A mudança de rotina obriga Marcelo a perder horas de sono -tem de acordar mais cedo, para não chegar atrasado ao serviço, e o faz chegar ao menos meia hora mais tarde em casa depois do dia de trabalho.
"Ah, coitado", ria a professora Amélia Albuquerque, colega de outro ônibus fretado que ouvia a conversa, mas não fuma nem é torcedora do Timão.

Fumódromo
Outra coisa que deixa o corintiano Marcelo, 27, fumante desde os 15 anos, ainda mais sofredor é a nova lei antifumo. Antes da proibição, acendia os cigarros durante o expediente num fumódromo improvisado numa área coberta da empresa.
Agora, tem de atravessar a calçada par fumar do outro lado da rua. Mas o que o faz perder mesmo a paciência é ter de pagar a conta no bar para sair para fumar e não poder levar o copo de cerveja para fora.
"Para boate já não vou mais. Vai ter de sair para fumar, entrar e pagar de novo, não saio mais de casa. Só vou a barzinho que tenha uma área ao ar livre para fumantes", reclama.
No novo ponto de fretado da região da avenida Sumaré, ele se queixa ainda da falta de estrutura. Quando chegar o verão, diz, vai ser pior (porque ali alaga), e, como por lá não tem abrigo, vai chover no molhado.
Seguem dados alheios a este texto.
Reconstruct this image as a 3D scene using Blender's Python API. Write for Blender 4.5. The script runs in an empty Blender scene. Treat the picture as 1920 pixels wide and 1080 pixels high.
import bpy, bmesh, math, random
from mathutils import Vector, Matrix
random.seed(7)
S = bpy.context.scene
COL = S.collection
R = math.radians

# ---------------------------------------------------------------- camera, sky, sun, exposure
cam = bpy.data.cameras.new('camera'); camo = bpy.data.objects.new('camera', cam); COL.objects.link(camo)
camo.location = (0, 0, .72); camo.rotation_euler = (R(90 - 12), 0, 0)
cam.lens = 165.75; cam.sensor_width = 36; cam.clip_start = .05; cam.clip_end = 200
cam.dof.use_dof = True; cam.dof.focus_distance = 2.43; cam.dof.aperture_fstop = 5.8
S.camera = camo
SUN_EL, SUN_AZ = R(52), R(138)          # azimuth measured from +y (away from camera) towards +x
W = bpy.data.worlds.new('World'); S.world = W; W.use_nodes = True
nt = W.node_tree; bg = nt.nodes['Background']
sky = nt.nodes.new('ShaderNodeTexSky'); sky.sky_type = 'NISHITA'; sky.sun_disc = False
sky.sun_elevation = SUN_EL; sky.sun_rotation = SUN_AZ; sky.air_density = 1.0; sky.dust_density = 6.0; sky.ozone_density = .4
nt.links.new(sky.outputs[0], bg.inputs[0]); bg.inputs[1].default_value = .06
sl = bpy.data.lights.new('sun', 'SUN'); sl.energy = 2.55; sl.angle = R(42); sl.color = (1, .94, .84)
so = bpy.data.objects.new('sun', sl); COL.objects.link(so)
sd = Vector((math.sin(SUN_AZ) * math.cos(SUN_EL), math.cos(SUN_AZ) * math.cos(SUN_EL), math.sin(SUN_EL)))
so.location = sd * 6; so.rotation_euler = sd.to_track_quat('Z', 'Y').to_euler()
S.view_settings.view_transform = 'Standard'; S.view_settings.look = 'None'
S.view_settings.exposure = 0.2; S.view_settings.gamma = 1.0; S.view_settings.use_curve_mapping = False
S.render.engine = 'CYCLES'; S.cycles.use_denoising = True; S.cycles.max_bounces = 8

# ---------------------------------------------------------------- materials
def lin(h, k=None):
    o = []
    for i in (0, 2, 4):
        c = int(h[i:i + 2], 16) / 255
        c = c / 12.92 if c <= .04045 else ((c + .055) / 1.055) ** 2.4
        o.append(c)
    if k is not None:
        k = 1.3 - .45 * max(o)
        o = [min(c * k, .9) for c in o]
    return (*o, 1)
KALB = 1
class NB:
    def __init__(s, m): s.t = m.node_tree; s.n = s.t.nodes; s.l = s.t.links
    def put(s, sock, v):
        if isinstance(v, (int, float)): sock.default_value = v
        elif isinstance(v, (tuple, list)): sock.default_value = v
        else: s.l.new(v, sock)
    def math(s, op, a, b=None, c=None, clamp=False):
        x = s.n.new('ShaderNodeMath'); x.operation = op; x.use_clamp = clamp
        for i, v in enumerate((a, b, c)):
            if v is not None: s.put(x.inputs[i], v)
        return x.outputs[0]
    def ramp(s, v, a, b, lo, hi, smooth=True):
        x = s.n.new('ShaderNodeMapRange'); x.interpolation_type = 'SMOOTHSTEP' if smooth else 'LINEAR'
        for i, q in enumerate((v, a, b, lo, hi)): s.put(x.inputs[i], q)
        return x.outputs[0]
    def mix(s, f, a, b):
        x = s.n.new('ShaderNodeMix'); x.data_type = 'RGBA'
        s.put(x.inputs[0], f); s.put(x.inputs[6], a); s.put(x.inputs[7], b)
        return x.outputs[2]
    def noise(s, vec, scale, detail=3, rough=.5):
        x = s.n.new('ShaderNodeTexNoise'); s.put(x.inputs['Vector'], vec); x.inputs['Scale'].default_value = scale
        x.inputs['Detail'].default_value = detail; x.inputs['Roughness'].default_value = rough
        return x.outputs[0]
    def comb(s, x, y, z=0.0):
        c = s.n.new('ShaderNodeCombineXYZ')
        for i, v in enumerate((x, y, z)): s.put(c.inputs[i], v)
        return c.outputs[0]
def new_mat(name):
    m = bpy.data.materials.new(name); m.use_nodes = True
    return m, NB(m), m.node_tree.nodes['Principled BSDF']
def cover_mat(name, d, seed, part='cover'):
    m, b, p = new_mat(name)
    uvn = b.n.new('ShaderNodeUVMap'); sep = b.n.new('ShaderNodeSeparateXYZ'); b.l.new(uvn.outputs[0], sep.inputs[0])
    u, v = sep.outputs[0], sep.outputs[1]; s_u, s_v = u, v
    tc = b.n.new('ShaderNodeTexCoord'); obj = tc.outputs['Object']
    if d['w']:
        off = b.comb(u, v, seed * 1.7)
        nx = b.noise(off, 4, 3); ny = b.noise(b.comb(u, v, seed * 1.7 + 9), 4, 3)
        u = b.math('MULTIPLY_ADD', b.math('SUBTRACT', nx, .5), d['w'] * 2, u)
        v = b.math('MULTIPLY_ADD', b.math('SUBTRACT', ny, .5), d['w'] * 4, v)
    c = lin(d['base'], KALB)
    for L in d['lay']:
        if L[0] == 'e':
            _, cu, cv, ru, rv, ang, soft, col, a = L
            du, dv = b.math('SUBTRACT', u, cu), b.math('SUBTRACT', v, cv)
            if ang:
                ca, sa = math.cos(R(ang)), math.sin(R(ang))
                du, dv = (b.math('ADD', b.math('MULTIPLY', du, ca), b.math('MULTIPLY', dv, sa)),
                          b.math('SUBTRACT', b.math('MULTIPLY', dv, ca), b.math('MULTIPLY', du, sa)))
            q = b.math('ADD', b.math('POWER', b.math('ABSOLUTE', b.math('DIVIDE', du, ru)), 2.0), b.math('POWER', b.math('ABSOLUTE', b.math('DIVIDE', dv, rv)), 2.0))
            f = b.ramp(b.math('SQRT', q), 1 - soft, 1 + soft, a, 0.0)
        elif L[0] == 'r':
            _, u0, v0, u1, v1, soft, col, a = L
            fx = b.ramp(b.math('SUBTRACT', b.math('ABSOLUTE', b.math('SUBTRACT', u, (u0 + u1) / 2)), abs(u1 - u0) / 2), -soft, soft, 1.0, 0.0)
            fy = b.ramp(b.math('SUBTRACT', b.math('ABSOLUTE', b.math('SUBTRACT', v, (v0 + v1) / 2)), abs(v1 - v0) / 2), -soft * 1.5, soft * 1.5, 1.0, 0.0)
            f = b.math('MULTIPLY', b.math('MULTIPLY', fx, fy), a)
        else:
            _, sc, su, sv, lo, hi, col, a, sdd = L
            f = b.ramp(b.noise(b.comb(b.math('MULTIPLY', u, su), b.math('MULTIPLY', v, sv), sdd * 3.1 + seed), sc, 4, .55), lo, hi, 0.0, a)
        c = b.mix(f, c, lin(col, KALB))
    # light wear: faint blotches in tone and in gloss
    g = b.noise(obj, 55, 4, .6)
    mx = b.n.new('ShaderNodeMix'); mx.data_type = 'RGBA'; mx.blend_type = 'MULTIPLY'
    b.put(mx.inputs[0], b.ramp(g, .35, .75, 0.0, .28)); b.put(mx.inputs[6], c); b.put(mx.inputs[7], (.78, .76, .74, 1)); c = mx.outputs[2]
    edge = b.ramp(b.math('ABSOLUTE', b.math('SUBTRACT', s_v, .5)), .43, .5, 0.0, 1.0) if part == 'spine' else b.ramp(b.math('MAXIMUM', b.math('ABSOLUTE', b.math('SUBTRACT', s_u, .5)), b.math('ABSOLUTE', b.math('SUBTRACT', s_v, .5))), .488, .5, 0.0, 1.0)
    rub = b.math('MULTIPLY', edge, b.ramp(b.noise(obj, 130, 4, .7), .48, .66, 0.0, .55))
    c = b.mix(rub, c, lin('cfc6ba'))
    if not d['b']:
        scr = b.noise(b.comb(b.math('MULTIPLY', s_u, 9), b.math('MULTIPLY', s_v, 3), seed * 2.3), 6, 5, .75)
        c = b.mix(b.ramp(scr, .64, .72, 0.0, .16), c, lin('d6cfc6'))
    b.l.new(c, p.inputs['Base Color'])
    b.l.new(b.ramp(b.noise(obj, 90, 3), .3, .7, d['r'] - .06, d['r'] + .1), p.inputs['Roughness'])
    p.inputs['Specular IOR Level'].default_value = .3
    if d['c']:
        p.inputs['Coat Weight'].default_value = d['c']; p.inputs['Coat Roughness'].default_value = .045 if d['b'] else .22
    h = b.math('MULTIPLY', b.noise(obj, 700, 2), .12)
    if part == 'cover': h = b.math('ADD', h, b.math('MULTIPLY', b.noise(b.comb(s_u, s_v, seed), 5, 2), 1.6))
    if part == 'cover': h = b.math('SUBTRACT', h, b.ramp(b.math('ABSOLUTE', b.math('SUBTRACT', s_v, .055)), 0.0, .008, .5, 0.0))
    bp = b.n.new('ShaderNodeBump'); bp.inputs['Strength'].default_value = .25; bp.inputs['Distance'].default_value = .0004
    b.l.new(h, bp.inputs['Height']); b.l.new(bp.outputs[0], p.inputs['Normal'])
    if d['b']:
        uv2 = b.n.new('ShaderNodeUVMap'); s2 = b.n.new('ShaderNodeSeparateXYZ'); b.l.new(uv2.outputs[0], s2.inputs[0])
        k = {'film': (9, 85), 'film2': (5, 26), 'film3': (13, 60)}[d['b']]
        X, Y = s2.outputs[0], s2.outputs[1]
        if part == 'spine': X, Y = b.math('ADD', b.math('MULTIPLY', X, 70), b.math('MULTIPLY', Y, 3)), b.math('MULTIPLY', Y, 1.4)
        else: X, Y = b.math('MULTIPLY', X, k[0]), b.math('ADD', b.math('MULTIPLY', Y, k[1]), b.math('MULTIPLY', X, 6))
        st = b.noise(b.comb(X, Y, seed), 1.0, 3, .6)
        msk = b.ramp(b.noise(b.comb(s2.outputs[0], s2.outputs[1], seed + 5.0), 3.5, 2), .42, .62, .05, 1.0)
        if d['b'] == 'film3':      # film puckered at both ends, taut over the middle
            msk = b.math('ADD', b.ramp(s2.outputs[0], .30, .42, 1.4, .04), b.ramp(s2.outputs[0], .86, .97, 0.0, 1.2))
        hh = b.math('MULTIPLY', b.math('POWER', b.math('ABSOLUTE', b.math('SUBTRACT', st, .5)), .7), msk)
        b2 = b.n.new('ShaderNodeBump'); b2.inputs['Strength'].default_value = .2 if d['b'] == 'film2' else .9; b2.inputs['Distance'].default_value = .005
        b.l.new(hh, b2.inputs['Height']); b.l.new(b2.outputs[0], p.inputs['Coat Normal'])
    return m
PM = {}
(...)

Depois de tanto sofrimento, o corintiano diz que o último medo que lhe resta é a gripe suína. No trabalho, espalharam bombas de álcool em gel para desinfecção e ele é obrigado a lavar as mãos de tempos em tempos. O receio é maior ainda porque passou a andar de metrô lotado, que não tomava antes de ir para casa.

Gripe suína
Como não há limite para o pior, o analista de crédito Emerson André Medeiros Vieira, outro usuário de ônibus fretado, já até deixou de fumar, mas, na semana em que passou a andar de metrô para ir ao novo ponto de parada, adoeceu de gripe -justamente o medo de Marcelo, o corintiano sofredor.
"Nesse curto espaço de tempo fui afastado do serviço por sete dias em virtude de uma forte gripe. Atribuo o contágio à exposição à massa do transporte público. Seria esse o melhor momento para restrição aos ônibus fretados?", diz.
O corintiano Marcelo e o gripado Emerson não a conhecem, mas a história deles se repete na gestora de internet Aline Cristina Luna. Aos 21 anos, fumante há três, ela diz que a restrição aos fretados "ferrou" com a sua vida.
"Acordo uma hora mais cedo, chego 40 minutos atrasada todo dia no trabalho e ainda tenho de sair meia hora antes do fim do expediente para pegar o metrô, que está muito mais cheio, e não perder o ônibus", afirma Aline, que de uma semana para cá não pode mais fumar na cobertura aonde ia antes.
"Como fumante, fiquei "pê" da vida com essa lei. Vou deixar de ir aos bares onde não tenha espaço aberto para fumar. Daqui a pouco vão proibir até..." Ah, isso não dá para publicar.